Les décisions de gestion
Les circonstances économiques et financières difficiles en 2022 ont incité les gestionnaires d’Argenta Asset Management à adopter une attitude prudente dans leur allocation d’actifs dès le début de l’année écoulée. Cette politique a été maintenue et même accentuée au fil des mois. Lors du 4e trimestre nous n’avons pas changé notre fusil d’épaule, malgré l’accès d’optimisme observé pendant la première partie du trimestre. De nombreux éléments qui ont été évoqués plus haut dans l’article plaident toujours pour une gestion défensive du portefeuille.
En conséquence, la sous-pondération en actions a été maintenue au même niveau. A l’opposé, les obligations et les liquidités restent surpondérées.
Conclusion
2022 a été une année exceptionnelle à bien des égards, dont le déroulement au niveau politique, économique et financier a surpris la grande majorité des investisseurs. En particulier la combinaison d’une mauvaise année sur le marché des actions et le marché obligataire a été un défi très difficile à relever pour les allocateurs d’actifs.
Dans ce contexte difficile, les gestionnaires d’Argenta Asset Management ont redoublé d’efforts au niveau de la sélectivité des investissements et de la diversification des risques dans les portefeuilles. Maintenir une vision à long terme est également un élément crucial pour obtenir un bon rendement sur un horizon temporel. L’année qui commence est entourée de son lot d’incertitudes et de risques potentiels, mais apportera sans aucun doute également des opportunités que nous comptons saisir en temps opportun. C’est la base essentielle d’une gestion active de portefeuille.

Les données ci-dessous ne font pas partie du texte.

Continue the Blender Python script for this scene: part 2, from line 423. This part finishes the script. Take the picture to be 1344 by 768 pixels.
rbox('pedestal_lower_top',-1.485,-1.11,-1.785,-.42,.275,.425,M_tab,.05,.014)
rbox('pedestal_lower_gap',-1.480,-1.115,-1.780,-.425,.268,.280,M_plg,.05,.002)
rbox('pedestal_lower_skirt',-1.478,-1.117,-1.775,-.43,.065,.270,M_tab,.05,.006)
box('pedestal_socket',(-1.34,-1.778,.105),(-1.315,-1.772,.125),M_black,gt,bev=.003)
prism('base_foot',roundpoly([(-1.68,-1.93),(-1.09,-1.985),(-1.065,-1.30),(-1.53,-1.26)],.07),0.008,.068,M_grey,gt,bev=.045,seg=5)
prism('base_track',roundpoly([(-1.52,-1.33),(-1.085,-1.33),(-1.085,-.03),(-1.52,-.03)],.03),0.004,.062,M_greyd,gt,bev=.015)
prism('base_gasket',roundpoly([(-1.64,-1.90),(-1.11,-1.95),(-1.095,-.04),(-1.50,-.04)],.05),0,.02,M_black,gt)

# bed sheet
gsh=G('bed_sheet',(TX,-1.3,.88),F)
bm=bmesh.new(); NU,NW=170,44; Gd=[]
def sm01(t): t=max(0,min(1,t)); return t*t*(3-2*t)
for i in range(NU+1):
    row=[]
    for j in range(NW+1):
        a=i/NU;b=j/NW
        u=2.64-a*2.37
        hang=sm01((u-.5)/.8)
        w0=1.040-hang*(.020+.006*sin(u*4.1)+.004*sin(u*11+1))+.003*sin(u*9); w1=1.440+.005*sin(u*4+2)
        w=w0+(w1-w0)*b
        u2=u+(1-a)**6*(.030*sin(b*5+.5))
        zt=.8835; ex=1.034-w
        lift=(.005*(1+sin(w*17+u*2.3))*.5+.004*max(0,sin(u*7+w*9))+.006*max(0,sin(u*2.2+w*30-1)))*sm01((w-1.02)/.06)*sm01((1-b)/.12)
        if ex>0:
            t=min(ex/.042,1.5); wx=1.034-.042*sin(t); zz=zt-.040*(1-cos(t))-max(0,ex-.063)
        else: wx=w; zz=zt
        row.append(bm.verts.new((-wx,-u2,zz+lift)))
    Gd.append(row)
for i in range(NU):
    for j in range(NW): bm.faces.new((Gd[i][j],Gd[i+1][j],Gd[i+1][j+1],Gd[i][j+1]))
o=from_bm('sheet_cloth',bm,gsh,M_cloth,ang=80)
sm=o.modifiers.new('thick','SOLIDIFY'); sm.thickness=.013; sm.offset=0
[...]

Entretemps, la gestion se concentre sur un portefeuille largement diversifié dans lequel nous plaçons les bons accents et nous réagissons activement aux conditions de marché actuelles. Notre ambition est d’apporter une solution d'investissement adaptée au profil de risque de chaque client, quelques soient les circonstances. C’est l’engagement que nous maintenons envers notre clientèle.